Al Falih said a deal to cut oil output by the Organisation of the Petroleum Exporting Countries (Opec) could be extended if inventories remain above average.

In November, Opec and some non-Opec producers agreed to cut production from January 1 to reduce record stocks of global crude oil, but the deal has been dampened by data showing persistently rising US stockpiles.

“But the sentiment remains fragile at this stage, with Opec potentially being forced to extend current production cuts beyond six months to achieve its goal of balancing the market,” Hansen said.

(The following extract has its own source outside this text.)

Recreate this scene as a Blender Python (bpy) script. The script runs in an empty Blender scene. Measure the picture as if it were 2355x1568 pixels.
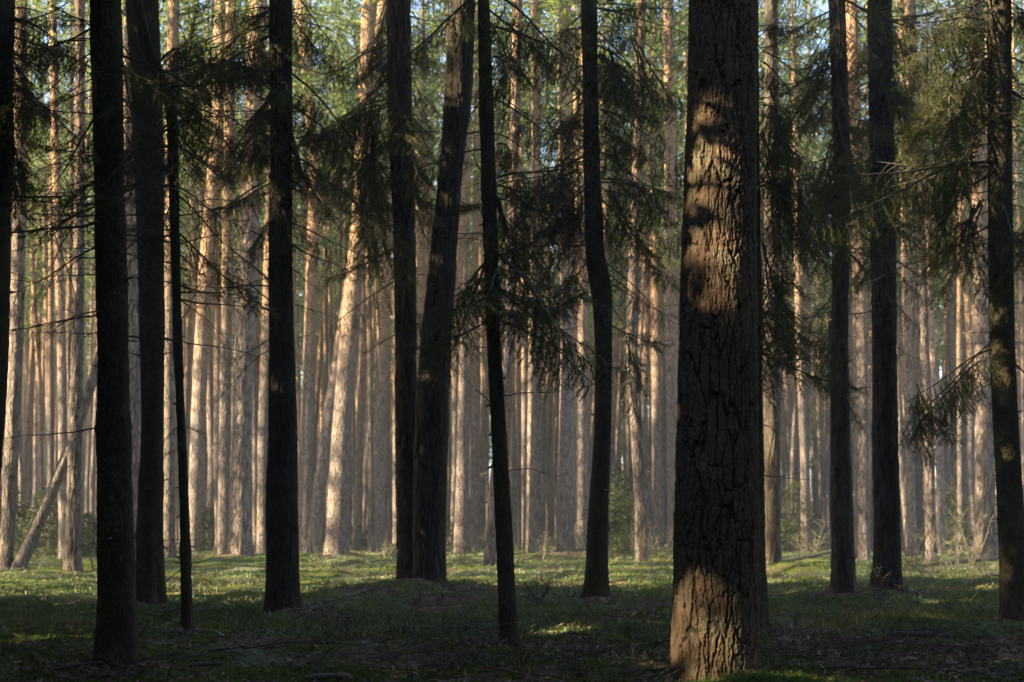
import bpy, math, random
import numpy as np
from mathutils import Matrix, Vector

# ------------------------------------------------------------------ camera, world, sun, exposure
scene = bpy.context.scene
COL = scene.collection
R = math.radians
HC = 0.93                     # camera height
FPX = 3269.0                  # focal length in reference units (picture 2354 x 1568 units)
CX, HY = 1177.0, 1207.0       # optical axis column, horizon row

cam_d = bpy.data.cameras.new('camera')
cam = bpy.data.objects.new('camera', cam_d)
COL.objects.link(cam)
scene.camera = cam
cam.location = (0, 0, HC)
cam.rotation_euler = (R(90), 0, 0)
cam_d.sensor_width = 36
cam_d.lens = 50
cam_d.shift_y = (HY - 784.0) / 2354.0
cam_d.clip_start = 0.05
cam_d.clip_end = 2500
cam_d.dof.use_dof = True
cam_d.dof.focus_distance = 9.5
cam_d.dof.aperture_fstop = 3.8

SUN_EL, SUN_BACK = 27.0, 20.0
S = Vector((-math.cos(R(SUN_BACK)) * math.cos(R(SUN_EL)), -math.sin(R(SUN_BACK)) * math.cos(R(SUN_EL)), math.sin(R(SUN_EL))))
w = bpy.data.worlds.new('World')
scene.world = w
w.use_nodes = True
wn = w.node_tree
sky = wn.nodes.new('ShaderNodeTexSky')
sky.sky_type = 'NISHITA'
sky.sun_disc = False
sky.sun_elevation = R(SUN_EL)
sky.sun_rotation = math.atan2(S.x, S.y)
bg = wn.nodes['Background']
bg.inputs[1].default_value = 0.085
wn.links.new(sky.outputs[0], bg.inputs[0])

sd = bpy.data.lights.new('sun', 'SUN')
sd.energy = 5.0
sd.angle = R(0.5)
sd.color = (1.0, 0.84, 0.55)
so = bpy.data.objects.new('sun', sd)
COL.objects.link(so)
so.location = S * 60
so.rotation_euler = S.to_track_quat('Z', 'Y').to_euler()

vs = scene.view_settings
vs.view_transform = 'Standard'
vs.look = 'None'
vs.exposure = 2.45
vs.gamma = 1
scene.render.film_transparent = False
cy = scene.cycles
cy.use_denoising = True
cy.max_bounces = 6
cy.diffuse_bounces = 3
cy.glossy_bounces = 2
cy.transmission_bounces = 3
cy.volume_bounces = 1
cy.transparent_max_bounces = 8
cy.caustics_reflective = False
cy.caustics_refractive = False
cy.sample_clamp_indirect = 6

rng = np.random.default_rng(11)
random.seed(5)

# ------------------------------------------------------------------ noise in numpy
def _h(*a):
    s = np.zeros(np.shape(a[0]), dtype=np.float64)
    for k, v in enumerate(a):
        s = s + v * (127.1, 311.7, 74.7, 269.5)[k]
    v = np.sin(s) * 43758.5453
    return v - np.floor(v)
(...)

“An extension of the deal would require Opec and non-Opec producers to agree. There have been signs of frustration from Saudi Arabia related to slow compliance from Russia and Iraq. The question remains how a deal would survive for a full 12 months given the signs of unease after just 2-1/2 months,” Hansen added.

Analysts feel that shale production need to monitored carefully.

“The current prices are sufficient to support increased activity. However, reliable models of increased rig count and corresponding production predict a modest increase and is, likely to be offset by an extension of production discipline from the Opec producers,” Vaqar Zuberi, head of hedge funds at Mirabaud Asset Management said.

US drillers added oil rigs for a ninth week in a row, extending a recovery that is expected to boost shale production by the most in six-months in April.

Drillers added 14 oil rigs in the week to March 17, bringing the total count up to 631, the most since September 2015, energy services firm Baker Hughes Inc said.

Meanwhile, futures positioning showed that recent rout pushed many speculators to bail out of long positions. The US Commodity Futures Trading Commission said Friday that net long positions in the crude futures market fell by more than 86,000 contracts, the biggest one-week reduction on record.